Unfortunately, the governor of Wilna, the Duke of Bassano, was only a diplomat, entirely incompetent to handle the situation, which required military talent.
Unfortunate had also been Napoleon’s choice of Murat. On August 31st, 1817, he said in conversation with Gourgaud, “I have made a great mistake in entrusting Murat with the highest command of the army, because he was the most incompetent man to act successfully under such circumstances.”
No preparations were made for the entering troops, no quarters had been assigned for them when they came.
And they came on the 9th; most horrible details have been recorded of this day when the disbanded mass crowded the gate.
Wilna was not only not in ruins, but it was the only large city which had not been abandoned by its inhabitants. But these inhabitants shut their doors before the entering soldiers. Only some officers and some Germans, the latter among the families of German mechanics, found an abode in the houses. Some Poles were hospitable, also some Lithuanians, and even the Jews.

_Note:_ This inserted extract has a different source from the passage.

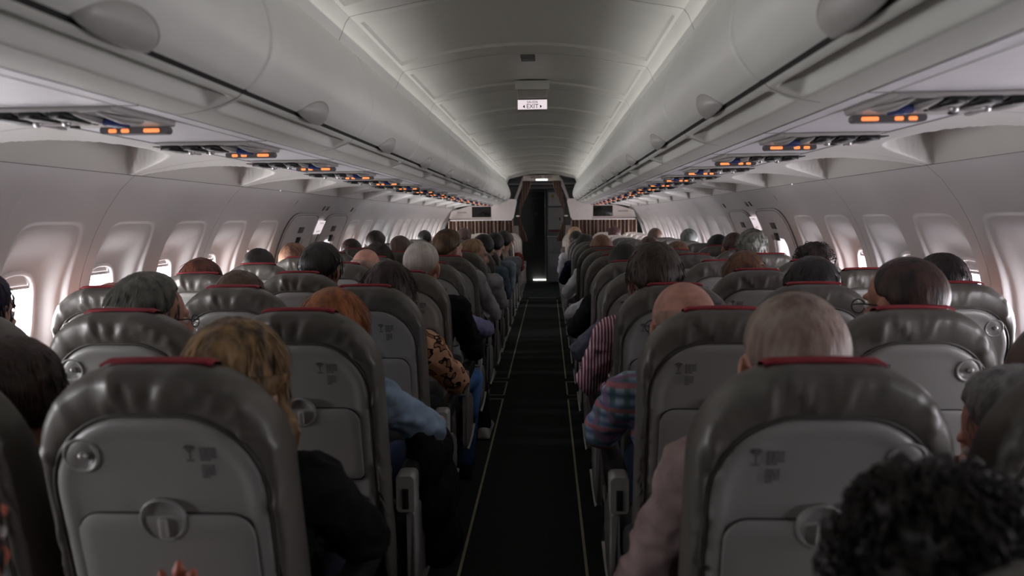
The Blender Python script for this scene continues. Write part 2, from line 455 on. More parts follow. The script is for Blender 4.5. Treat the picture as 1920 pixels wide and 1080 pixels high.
# cove panels between the service strip and the wall
CX0, CZ0, CX1, CZ1 = 1.135, 1.674, 1.567, 1.612
def cove_fn(side):
    nu, nv = 61, 34
    def fn(i, j):
        s = -1 + 2 * i / (nu - 1); s = (abs(s) ** .8) * (1 if s > 0 else -1); t = j / (nv - 1)
        tb = .26 + .74 * min(1.2, abs(s) / .93) ** 3.2
        inside = smooth01(0, .07, t - tb) * smooth01(1.0, .94, t) * (1 if abs(s) < .93 else 0)
        x = CX0 + (CX1 - CX0) * t; z = CZ0 + (CZ1 - CZ0) * t + .012 * sin(pi * t) + .135 * inside * (.55 + .45 * t)
        return (side * x, s * (PITCH / 2 - .0015), z)
    return mesh('cove_panel', *grid(nu, nv, fn))
joint = 5.09
cove_y = []
y = 5.09 + PITCH / 2 + .28
ys = [5.09 - PITCH * (k + .5) for k in range(7)] + [5.09 + .415, 5.09 + .83 + .415] + [6.75 + PITCH * (k + .5) for k in range(6)]
cn = 0
for side in (-1, 1):
    me = cove_fn(side)
    for yc in ys:
        o = put('ceiling_cove', me, M['liner'], loc=(0, yc, 0)); struct(o, 'scalloped white cove panel above the windows', 'cove panel')
        if 5.09 < yc < 6.75: o.scale.y = .83 / PITCH
    # the service strip and the groove beside the bins
    struct(put('ceiling_service_strip', MB().box(*sorted((side * .760, side * 1.133)), Y_BACK, WALL_END, 1.668, 1.69).mesh('strip', False), M['psu']), 'flat white strip over the seats', 'ceiling strip')
    struct(put('ceiling_groove', MB().box(*sorted((side * .70, side * 1.16)), Y_BACK, WALL_END, 1.695, 1.70).mesh('groove', False), M['dark']))
    for k in range(-3, 17):                            # seams across the strip
        yy = 1.56 + .72 * k
        if yy < WALL_END: struct(put('trim_1', MB().box(*sorted((side * .758, side * 1.132)), yy, yy + .004, 1.6665, 1.669).mesh('seam', False), M['hatch_seam']))
    struct(put('trim_2', MB().box(*sorted((side * 1.118, side * 1.130)), Y_BACK, WALL_END, 1.6668, 1.6695).mesh('rail', False), M['hatch_seam']))
    struct(put('trim_3', MB().box(*sorted((side * .80, side * .803)), Y_BACK, WALL_END, 1.6668, 1.6695).mesh('rail', False), M['latch']))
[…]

All writers complain of the avidity and cruelty of the latter; they mixed among the soldiers to obtain whatever they had saved from the pillage of Moscow. These Jews had everything the soldier was in need of, bread and brandy, delicacies and even horses and sleighs; in their restaurants all who had money or valuables could be accommodated. And these places were crowded with soldiers who feasted at the well supplied tables, and even hilarity developed among these men saved from the ice fields of Russia. During the night every space was occupied as a resting place.
While those who could afford it enjoyed all the good things of which they had been deprived so long, the poor soldiers in the streets were in great misery. The doors being shut, they entered the houses by force and illtreated the inhabitants who on the next day took a bitter revenge.

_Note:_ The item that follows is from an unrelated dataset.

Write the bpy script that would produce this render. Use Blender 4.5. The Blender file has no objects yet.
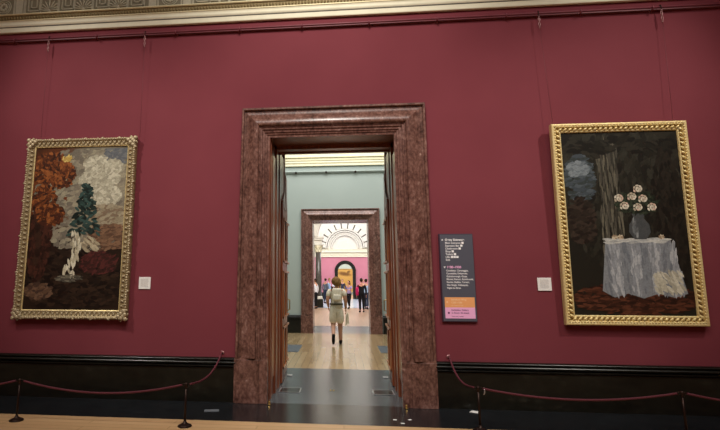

Even the rich magazines had remained closed, tedious formalities had to be observed, the carrying out of which was an impossibility since the whole army was disbanded. No regiment had kept together, no detachment could be selected to present vouchers for receiving rations.
Lieutenant Jacobs gives an illustration of the condition: “Orders had been given to receive rations for four days. Colonel von Egloffstein in the evening of the 9th sent Lieutenant Jacobs with 100 men to the bread magazine to secure as much as possible, and as this magazine was at some distance, and as Cossacks had already entered the city, he ordered 25 armed men to accompany the hundred, who, naturally enough, were not armed. The commissary of the magazine refused to hand out bread without a written order of the commissaire-ordonateur; the lieutenant therefore notified him that he would take by force what he needed for his regiment. And with his 25 carabiniers he had to fight for the bread.”